>> begin Available data

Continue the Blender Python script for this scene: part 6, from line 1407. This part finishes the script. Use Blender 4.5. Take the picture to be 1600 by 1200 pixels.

>> end Available data
>> begin Available data

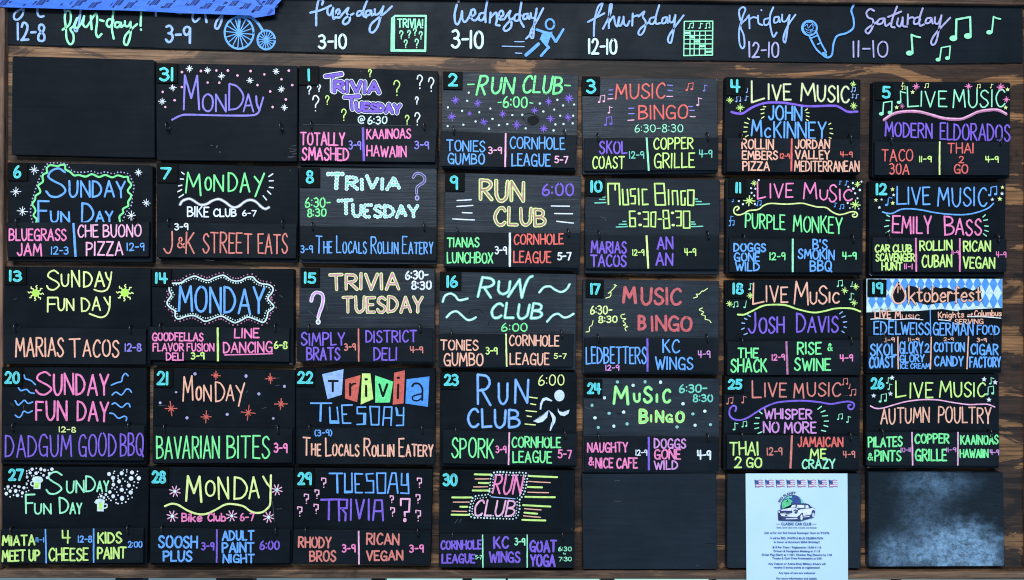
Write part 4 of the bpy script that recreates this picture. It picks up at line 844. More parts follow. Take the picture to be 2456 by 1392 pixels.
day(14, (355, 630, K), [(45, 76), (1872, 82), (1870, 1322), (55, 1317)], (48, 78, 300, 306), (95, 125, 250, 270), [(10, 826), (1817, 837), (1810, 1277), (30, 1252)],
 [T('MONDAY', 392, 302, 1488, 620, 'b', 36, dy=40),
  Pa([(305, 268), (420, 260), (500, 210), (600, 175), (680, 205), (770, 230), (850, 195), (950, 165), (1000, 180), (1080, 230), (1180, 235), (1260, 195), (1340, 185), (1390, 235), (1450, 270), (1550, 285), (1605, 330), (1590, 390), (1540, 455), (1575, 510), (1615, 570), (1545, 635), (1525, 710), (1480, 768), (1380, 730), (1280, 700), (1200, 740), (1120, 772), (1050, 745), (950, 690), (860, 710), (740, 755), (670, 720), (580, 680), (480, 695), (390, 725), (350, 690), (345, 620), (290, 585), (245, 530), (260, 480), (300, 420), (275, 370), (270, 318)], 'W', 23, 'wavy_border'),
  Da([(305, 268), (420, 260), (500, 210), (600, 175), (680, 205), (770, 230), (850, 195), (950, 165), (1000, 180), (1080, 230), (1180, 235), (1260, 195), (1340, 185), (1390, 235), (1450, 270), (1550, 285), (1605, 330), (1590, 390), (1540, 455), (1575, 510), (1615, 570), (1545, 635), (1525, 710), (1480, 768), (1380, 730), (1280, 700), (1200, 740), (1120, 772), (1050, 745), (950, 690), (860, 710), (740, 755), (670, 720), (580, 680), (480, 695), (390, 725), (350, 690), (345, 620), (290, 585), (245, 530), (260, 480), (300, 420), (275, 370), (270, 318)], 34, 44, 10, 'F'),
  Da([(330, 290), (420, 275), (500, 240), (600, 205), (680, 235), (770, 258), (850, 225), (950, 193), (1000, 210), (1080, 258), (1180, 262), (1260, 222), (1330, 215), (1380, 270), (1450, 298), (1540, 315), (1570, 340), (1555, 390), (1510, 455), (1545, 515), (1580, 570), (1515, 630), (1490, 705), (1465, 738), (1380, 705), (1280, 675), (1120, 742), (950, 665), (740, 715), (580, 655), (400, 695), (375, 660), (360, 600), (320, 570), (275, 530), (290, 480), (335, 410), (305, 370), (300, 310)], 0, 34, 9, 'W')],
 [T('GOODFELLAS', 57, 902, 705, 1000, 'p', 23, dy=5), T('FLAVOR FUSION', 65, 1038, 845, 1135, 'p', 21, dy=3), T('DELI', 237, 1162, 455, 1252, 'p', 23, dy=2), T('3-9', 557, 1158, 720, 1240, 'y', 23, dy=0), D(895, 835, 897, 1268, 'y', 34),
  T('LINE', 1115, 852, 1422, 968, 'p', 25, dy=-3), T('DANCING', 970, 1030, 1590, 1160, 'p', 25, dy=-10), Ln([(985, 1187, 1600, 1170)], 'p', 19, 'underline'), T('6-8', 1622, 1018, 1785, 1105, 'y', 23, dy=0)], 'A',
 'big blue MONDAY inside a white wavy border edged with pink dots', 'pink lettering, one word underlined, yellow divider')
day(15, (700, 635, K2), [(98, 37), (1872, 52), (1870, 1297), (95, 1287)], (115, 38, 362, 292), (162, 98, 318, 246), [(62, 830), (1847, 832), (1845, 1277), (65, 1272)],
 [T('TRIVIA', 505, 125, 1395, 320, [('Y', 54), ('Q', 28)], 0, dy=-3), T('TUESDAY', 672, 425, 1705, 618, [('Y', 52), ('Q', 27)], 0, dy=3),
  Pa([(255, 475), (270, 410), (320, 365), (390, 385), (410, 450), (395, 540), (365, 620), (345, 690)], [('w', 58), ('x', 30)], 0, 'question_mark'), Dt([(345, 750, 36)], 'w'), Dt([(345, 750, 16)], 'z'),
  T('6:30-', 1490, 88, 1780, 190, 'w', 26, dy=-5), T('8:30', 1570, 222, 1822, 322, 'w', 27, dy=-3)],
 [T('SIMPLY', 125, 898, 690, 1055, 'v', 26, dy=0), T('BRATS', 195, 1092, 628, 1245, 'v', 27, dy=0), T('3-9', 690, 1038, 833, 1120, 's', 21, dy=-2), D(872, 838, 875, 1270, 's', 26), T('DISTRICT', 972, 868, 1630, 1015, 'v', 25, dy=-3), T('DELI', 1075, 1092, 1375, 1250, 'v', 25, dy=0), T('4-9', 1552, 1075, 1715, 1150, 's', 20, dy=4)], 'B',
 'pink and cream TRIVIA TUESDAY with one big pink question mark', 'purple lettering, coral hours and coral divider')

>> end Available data

#### Exercise aim
Find the lines holding "Take" and list every one.

#### Output of the exercise
Continue the Blender Python script for this scene: part 6, from line 1407. This part finishes the script. Use Blender 4.5. Take the picture to be 1600 by 1200 pixels.
Write part 4 of the bpy script that recreates this picture. It picks up at line 844. More parts follow. Take the picture to be 2456 by 1392 pixels.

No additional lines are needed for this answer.